The first thing I did this week was go back to my first level as I realised it was still missing some pizzazz. The first thing I did was throw away the default Unity skybox I had been using that had been turned to black to imitate night. After some searching I found a procedural cubemap website for space skyboxes which was perfect for what I needed. After some tinkering I created a sky that was perfect for what I needed. I think the purple in it really helps to bring an air of mystique and wonder to it, instead of being a boring starry night.
I then started looking into pixel quantization and making my game look more pixelated in order to emulate the 480p look of PS2 games. I ended up going with a technique that uses render textures on the camera within Unity. Essentially what its doing is rendering the scene at full scale (1080p), shrinking it down to the size you want (for me 640x380), and then scaling it back up to fit the screen. Since the resolution I chose is 16:9 no stretching occurs and it displasys at 480p. Perfect! It's extremely simple to set up and looks great. I followed this tutorial:
The only two drawbacks to this technique is that, one, its essentially rendering every frame twice. The other is that it seems to display the output over whatever UI is on that canvas. However in order to fix this you can merely just set up a new canvas for UI and set it to overlay.
Once this was done the game looked great but I noticed that when playing the second level all the rocks seemed to just turn into an orange blob. It looked retro but not in the correct way. I decided to go back and look at PS2 games, trying to understand what looked off. I then realised I had been doing lighting all wrong. When creating my textures my research had led me to understand that early Playstation games only really utilised the base colour map as that was all they could compute en mass. This led me to just make the Unity materials Unlit - meaning that no lighting effected them at all. This is what led to all the objects looking bright and nice, but also extremely flat as no shadows were being cast at all. I had forgot to include a staple of PS2 games that give it that iconic visual style: Vertex Lighting. This is when light is only calculated on the vertices (corners) of models. It is computationally cheap and allows for decent shadows and lighting changes.

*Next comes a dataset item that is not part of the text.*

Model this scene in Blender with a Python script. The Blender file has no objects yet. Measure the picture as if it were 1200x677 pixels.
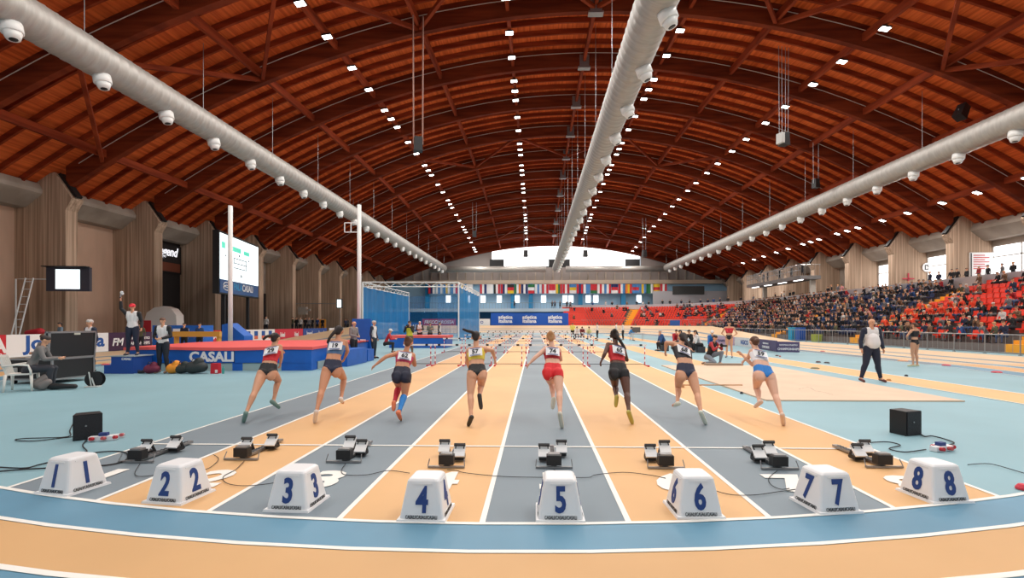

Current day lighting versus Vertex Lighting
And so I went through every material and changed it to be Vertex Lit. This drastically improved the visuals and upped the nostalgia factor of my game. Here you can see the large improvements in atmosphere:
Before
After
I also compounded the new look to be far more effective by adding Fog to the game. You can see with the rocks the further back they go, the more hazy and orange they get. For the city I chose a hazy gray. This helps greatly with recreating the PS2 look and giving the world more tangibility.
Once this was done I also added an edge render to the main player. This makes the player pop with an outline, making them come straight off the page of a comic book. I think this stylistic choice helps to emulate the retro anime vibe and give my project personality.
The final culmination of all these techniques makes the game look far more polished, rich, and alive:
It's coming together :).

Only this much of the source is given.